THE RESIDENTS OF LASPUR VALLEY TO CONTAIN GLACIAL LAKE OUTBURST FLOOD BY BLOCK PLANTATION
“With each tree planted here, I find myself and my village safer, more secure from the devastations of GLOFs that loom large over our lives, says Mirza Wali of Balim in Laspur valley of Upper Chitral pointing to a sapling in his hand.
Wali’s effort is part of community-based mass plantation drive in the vast meadow land that lies upstream of the village. It started three years ago, over time achieving marvelous results with 86 thousand plants planted here thus far.
The village Bilam lies close to the glacier of Tharwagh (name the mountain range ). Successive episodes of GLOF over the last decade, including the one that destroyed the Golan valley and its power station in 2020 has alerted the residents of Bilam to the climate change and its terrifying power to wreck lives and livelihoods in the mountainous northtern district of Chitral.
The people of Balim in Laspur valley of Upper Chitral converted a large tract of arid land into a sprawling forest where community members, organized into a body, worked relentlessly to make the plantation drive a success. The drive and urge behind this intervention was to save the village from the devastations of the outburst of the glacier which they had witnessed in the valley of Golen which shares the same watershed with Balim. During the last 10 to 12 years, a number of villages including Reshun, Arkari, Sonoghur, Gohkir, Brep and MadakLasht have been devastated by the outburst of glacier triggered by climate change.
Mir Wali says that the Tharwagh glacier of Balim village joins the Golen glaciers rearward as both are situated in the same system of mountains giving a shared watershed to the valleys of Laspur and Golen of Chitral and Bashqar of Swat. “The proximity of the village to Golen valley and its glaciers which have exploded a number of time recently, has made us to take strong preemptive measure and the experts told us that mass plantation around it would be the best solution”, he said adding that all the 425 households were on the same page about the issue.
He said that the villagers approached the Aga Khan Rural Support Programme to seek its support in the plantation work which rushed to their help by approving its scheme under its Central Asian Poverty programme (CAPP). The common pasture of the villagenamed as Tharwagh in the name of the nearby glacier spreading over an enormous area of 47 acres. The major hurdles were the unavailability of irrigation water and supply of saplings for plantation as the area was enormous and bearing its heavy expenses was beyond their capacity while lack of technical know-how was also an issue.
Mr. Wail added that after their request was acceded to, they chose willow, a local species of plant for the block plantation and entered into an agreement with the organization as per which for each plant they were to be paid Rs.45 and for the plant surviving the season, they had to get Rs. 80. He said that the lucrative package prompted the community to plant as much as 80 thousand plants of willow in one season who made desperate efforts to save each and every plant by working day in, day out. They attributed the success of the project largely to the selection of the species whose saplings were prepared by simply cutting the branches of a mature tree of willow and thus became highly cost effective as hundreds of saplings were obtained from a single tree while they were highly adapted to the local environment.
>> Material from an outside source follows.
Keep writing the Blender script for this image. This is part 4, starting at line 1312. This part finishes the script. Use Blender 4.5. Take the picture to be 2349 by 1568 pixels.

“The survival rate of the plants was nearly 95 percent at the end of the year of plantation as the community members did their level best for achieving the ambitious target of hundred percent survival rate of the plants”, he said adding that women were also participated actively in the process.
Hamid Ahmed Mir, a conservationist who worked with United Nations Development Program in its GLOF project, said that the approach of the villagers was quite commendable and the communities elsewhere facing the same risk may replicate it. He said that the initiative can be likened to ‘nipping devil in the bud’ or ‘a stich in time saves nine’ and it will surely pay off and save the village from the impending danger. He said that plantation is one of the best mitigation measures to slow down climate change and capture the carbon which ran amuck leading to the outburst of glaciers.
“This extensive and targeted plantation not only helped in causing cooling effect on the surrounding atmosphere by carbon sequestration process but would also lead to slope stabilization by reducing the soil erosion and land creeping. This is an excellent example of Ecosystem Based Adaptation approach towards climate action”, he said.